Compound Startup
Compound startup is Parker Conrad’s term in Parker Conrad on Zenefits, Rippling, and Building Through Crisis for a company that builds a deeply integrated suite of interoperable products on one shared foundation. Rippling is the case: payroll, benefits, IT, app access, approvals, analytics, workflow automation, and finance controls all sit on the same Employee Graph rather than on disconnected point products.
The concept pushes against the usual startup advice to focus narrowly on one product. Conrad argues that point solutions create local optima for vendors, while customers often need workflows that cross departmental and software boundaries. A compound startup tries to get leverage by sharing data, permissions, UI primitives, reporting, and automation across product lines.
The risk is organizational.
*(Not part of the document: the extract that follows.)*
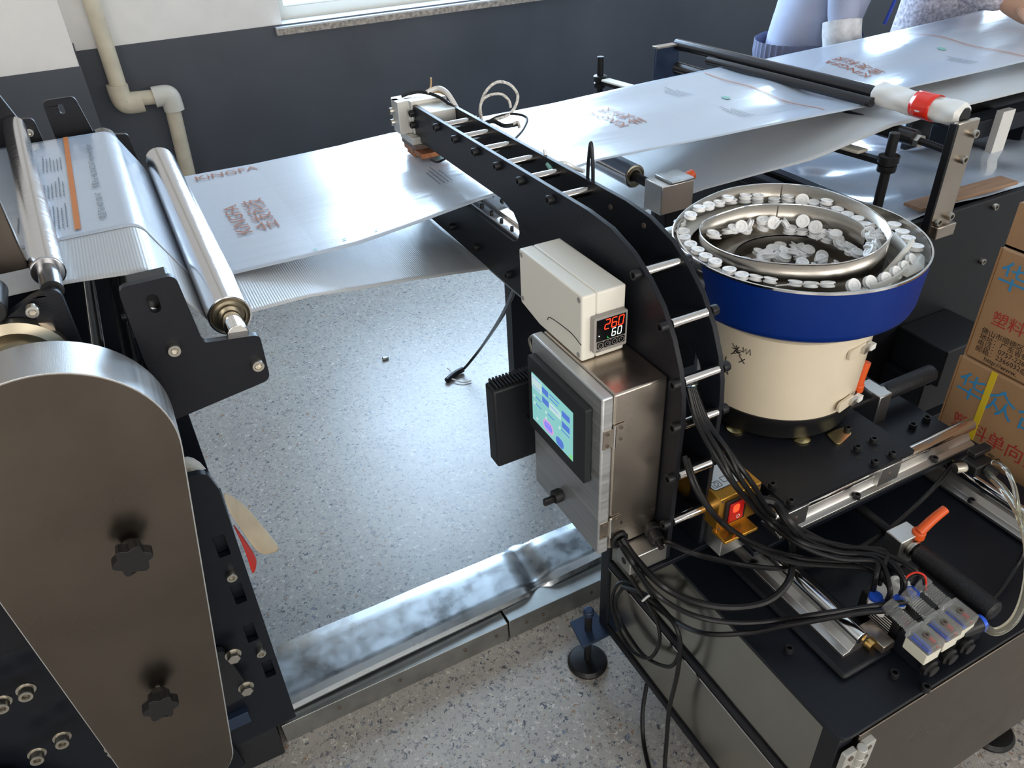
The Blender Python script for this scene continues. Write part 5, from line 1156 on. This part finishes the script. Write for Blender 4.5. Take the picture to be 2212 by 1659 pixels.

A compound startup can become unfocused if it lacks a strong foundation, small product-line teams, and leaders who can own each product like a startup inside the broader company. Conrad says Rippling hires many former founders for this reason.
Key Claims
- A compound startup is not just a bundle; the products share a common data and workflow layer.
- The strategy depends on a strong primitive such as Employee Graph, not merely cross-selling multiple SaaS products.
- Shared analytics, permissions, approvals, and workflow automation can make later products cheaper and more coherent.
- The model can outperform point solutions when customer workflows naturally cross HR, IT, finance, and operations.
- The model increases execution risk because the company must keep product-line ownership clear while preserving shared platform coherence.
Connections
- Rippling and Parker Conrad - source company and founder.
- Employee Graph and Organizational Context - data foundation that makes the compound model plausible.
- Manual Operations Debt - failure mode Rippling’s software-first compound model tries to avoid.
- AI Organization Design, Agent Native Software, and Vertical Workflow AI - adjacent AI and workflow software concepts.